VW criticised over seatbelt fault

26 November 2018

Volkswagen has sold an estimated 55,000 cars in recent months despite knowing they had defective seat belts, according to consumer group Which?

The fault was discovered in May this year by Finnish motoring magazine Tekniikan Maailma and relates to the VW Polo, Seat Ibiza and Seat Arona.

When all three rear seat belts are in use in affected cars driven at high speed, the rear left passenger side can become unbuckled.

The discovery prompted the automotive manufacturer to recall thousands of the vehicles.

An interim fix by Volkswagen involving the faulty seat belt block being temporarily secured with a plastic cable tie minimises but does not eradicate the chance of the seat belt coming undone, Which? claimed.

A permanent fix, involving a spacer being fitted to the seat belt mechanism, is due to be introduced this week.

Customers are being contacted in order to arrange a visit and the fix will be free of charge, Volkswagen has said.

However, Which? said it had concerns about how Volkswagen has handled the issue.

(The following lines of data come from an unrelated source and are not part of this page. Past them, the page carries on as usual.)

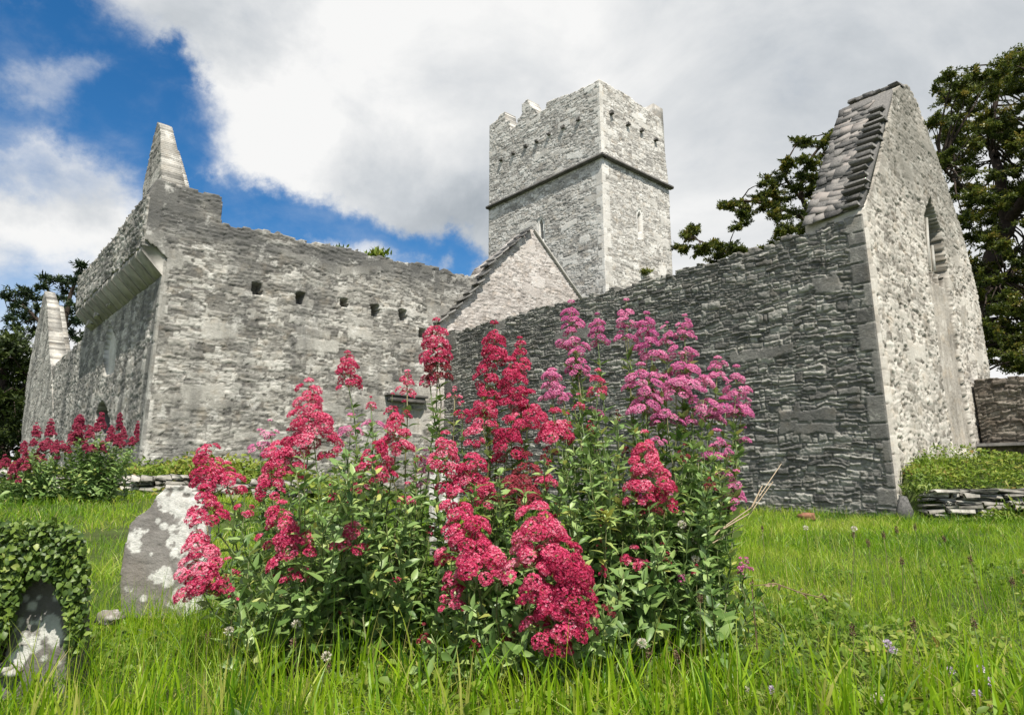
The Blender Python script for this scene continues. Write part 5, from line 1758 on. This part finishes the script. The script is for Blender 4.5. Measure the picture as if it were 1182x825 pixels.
# dry twigs right of the clump
mb = MB()
for pts in ([(795, 650), (830, 612), (868, 585), (902, 535)], [(835, 610), (866, 592), (892, 556)], [(780, 660), (820, 628), (858, 606)], [(868, 585), (880, 560)], [(720, 668), (770, 640), (822, 618)]):
    P = np.array([at_depth(x, y, 2.62 + 0.02 * k) for k, (x, y) in enumerate(pts)])
    mb.tube(P, np.linspace(0.0035, 0.0014, len(P)), 5, rng.uniform(0.5, 1.0))
P = np.array([[at_depth(795, 650, 2.62)[0] - 0.06, 2.62, 0.0], at_depth(795, 650, 2.62)])
mb.tube(P, [0.004, 0.0035], 5, 0.6)
tag(mb.build('dry_twig', M['dry']), 'bleached dry twigs reaching out from the right side of the clump', 'twig')
mb = MB()
P = np.array([[at_depth(870, 690, 2.5)[0], 2.5, 0.0], at_depth(868, 676, 2.5), at_depth(895, 673, 2.48), at_depth(925, 684, 2.45), at_depth(950, 690, 2.42)])
mb.tube(P, np.linspace(0.003, 0.0015, 5), 5, 0.2)
for q in P[1:]:
    for k in range(4):
        V, F3, F4, T = leaf_faces(q[None] + rng.normal(0, 0.006, (1, 3)), rand_unit(rng, 1), rand_unit(rng, 1) + UP, np.array([0.03]), np.array([0.014]), np.array([0.5]))
        mb.add(V, F3, F4, rng.uniform(0.2, 0.9))
tag(mb.build('bramble_shoot', M['dry']), 'reddish brown dried shoot trailing over the grass right of the clump', 'twig')

# yellow-leaved shoot
pb = at_depth(690, 770, 2.30); pb[2] = 0
ysh = thing('young_shoot', pb, 'yellowing leafy shoot standing between the red heads right of centre', 'plant')
mb = MB()
C = curve_pts(pb, at_depth(700, 592, 2.34), 8, rng, 0.2)
mb.tube(C, np.linspace(0.004, 0.002, 8), 5, 0.7)
mb.build('stem', M['stem'], ysh)
n = 26
t = np.concatenate([rng.uniform(0.7, 1, 12), rng.uniform(0.93, 1.0, 14)])
P = np.stack([np.interp(t, np.linspace(0, 1, 8), C[:, i]) for i in range(3)], -1)
V, F3, F4, T = leaf_faces(P, rand_unit(rng, n) * [1, 1, 0.4] + [0, -0.2, 0.15], rand_unit(rng, n) * 0.4 + UP, rng.uniform(0.05, 0.085, n), rng.uniform(0.016, 0.026, n), rng.uniform(0.85, 1.0, n))
mesh_obj('foliage', V, [F3, F4], M['leaf'], ysh, {'tone': T})

for o in bpy.data.objects:
    if '_org' in o.keys():
        del o['_org']
print('objects', len(bpy.data.objects))
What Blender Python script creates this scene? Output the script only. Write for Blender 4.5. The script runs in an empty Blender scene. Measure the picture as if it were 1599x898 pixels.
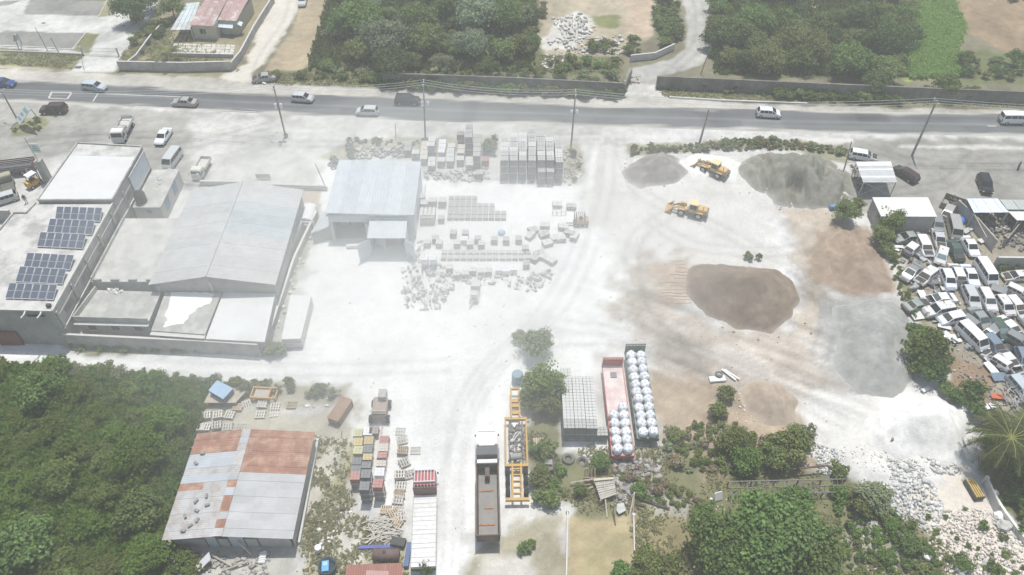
import bpy, bmesh, math, random
import numpy as np
from mathutils import Vector, Matrix
R = math.radians
rnd = random.Random(7)
SC = bpy.context.scene
COL = SC.collection

# ------------------------------------------------------------------ camera
CAM_H, PITCH, FPX = 77.0, R(45.8), 1211.0
cd = bpy.data.cameras.new("drone_camera")
cam = bpy.data.objects.new("drone_camera", cd)
COL.objects.link(cam)
cam.location = (0, 0, CAM_H)
cam.rotation_euler = (math.pi/2 - PITCH, 0, 0)
cd.sensor_width = 36.0
cd.lens = 36.0*FPX/1599.0
cd.clip_start = 1.0
cd.clip_end = 6000.0
SC.camera = cam

# ------------------------------------------------------------------ light
SUN_EL, SUN_AZ = R(75), R(10)
w = bpy.data.worlds.new("World")
SC.world = w
w.use_nodes = True
nt = w.node_tree
bg = nt.nodes["Background"]
sky = nt.nodes.new("ShaderNodeTexSky")
sky.sky_type = 'NISHITA'
sky.sun_disc = False
sky.sun_elevation = SUN_EL
sky.sun_rotation = SUN_AZ
sky.dust_density = 2.0
nt.links.new(sky.outputs[0], bg.inputs[0])
bg.inputs[1].default_value = 0.13
sl = bpy.data.lights.new("sun", 'SUN')
sl.energy = 4.3
sl.angle = R(0.6)
sl.color = (1.0, 0.985, 0.93)
so = bpy.data.objects.new("sun", sl)
COL.objects.link(so)
so.rotation_euler = (math.pi/2 - SUN_EL, 0, -SUN_AZ + math.pi)
so.location = (0, 60, 200)
vs = SC.view_settings
vs.view_transform = 'Standard'
vs.look = 'None'
vs.exposure = 0.0
vs.gamma = 1.0
vs.use_curve_mapping = False
SC.cycles.max_bounces = 9
SC.cycles.diffuse_bounces = 3
SC.cycles.glossy_bounces = 2
SC.cycles.transparent_max_bounces = 40
SC.cycles.volume_bounces = 5

# ------------------------------------------------------------------ helpers
def G(x, y, z=0.0):
    """ground (or height z) point seen at a pixel of the 1599x898 photograph"""
    u = x-799.5
    v = y-449.0
    dx, dy, dz = u, FPX*math.cos(PITCH)-v*math.sin(PITCH), -FPX*math.sin(PITCH)-v*math.cos(PITCH)
    t = (CAM_H-z)/-dz
    return Vector((dx*t, dy*t, z))
def GP(pts, z=0.0):
    return [G(x, y, z) for x, y in pts]

def lattice(xi, yi, seed):
    h = (xi.astype(np.int64)*374761393 + yi.astype(np.int64)*668265263 + seed*1442695041) & 0xffffffff
    h = ((h ^ (h >> 13))*1274126177) & 0xffffffff
    h = h ^ (h >> 16)
    return (h & 0xffff)/65535.0
def vnoise(x, y, seed=0):
    xi = np.floor(x); yi = np.floor(y)
    fx = x-xi; fy = y-yi
    fx = fx*fx*(3-2*fx); fy = fy*fy*(3-2*fy)
    a = lattice(xi, yi, seed); b = lattice(xi+1, yi, seed)
    c = lattice(xi, yi+1, seed); d = lattice(xi+1, yi+1, seed)
    return (a*(1-fx)+b*fx)*(1-fy) + (c*(1-fx)+d*fx)*fy
def fbm(x, y, seed=0, o=4):
    s = 0; a = .5; t = 0
    for i in range(o):
        s = s+a*vnoise(x, y, seed+i*17); t += a
        x = x*2.03+11.3; y = y*2.03+5.7; a *= .5
    return s/t
def poly_sd(X, Y, poly):
    """signed distance to a polygon, positive inside"""
    P = np.array([(p[0], p[1]) for p in poly])
    d = np.full(X.shape, 1e9)
    ins = np.zeros(X.shape, bool)
    n = len(P)
    for i in range(n):
        ax, ay = P[i]; bx, by = P[(i+1) % n]
        ex, ey = bx-ax, by-ay
        L = ex*ex+ey*ey+1e-12
        t = np.clip(((X-ax)*ex+(Y-ay)*ey)/L, 0, 1)
        d = np.minimum(d, (X-ax-t*ex)**2+(Y-ay-t*ey)**2)
        c = ((ay > Y) != (by > Y)) & (X < (bx-ax)*(Y-ay)/((by-ay) if abs(by-ay) > 1e-9 else 1e-9)+ax)
        ins ^= c
    d = np.sqrt(d)
    return np.where(ins, d, -d)
def in_poly(x, y, P):
    ins = False
    n = len(P)
    for i in range(n):
        ax, ay = P[i][0], P[i][1]; bx, by = P[(i+1) % n][0], P[(i+1) % n][1]
        if (ay > y) != (by > y) and x < (bx-ax)*(y-ay)/(by-ay)+ax:
            ins = not ins
    return ins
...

It has spoken to motorists who said they were not told of the seat belt issue when they picked up their cars in the summer.

Alex Neill, Which? managing director of home products and services, commented: “VW’s handling of this potentially lethal safety issue has been completely unsatisfactory.  It’s shocking that they proposed a permanent fix that doesn’t even properly solve the problem, and we’re concerned that customers might not always be getting the right information at the point of sale.”

She added: “The decision not to suspend sales when the problem was discovered has now put substantially more drivers, as well as their passengers, at risk.”

A Volkswagen spokesman said: “Given the limited circumstances in which the seat belt can (in the test conditions) come unbuckled, and the employment of the interim fix and further still the specific warnings provided to users, there is no materially increased risk. It is on that basis that sales continued.”

He added: “It is important to note that there have been no known cases worldwide of any seat belts being released in this manner, other than in the highly specific and exceptional circumstances demonstrated in the test by a Finnish car magazine.”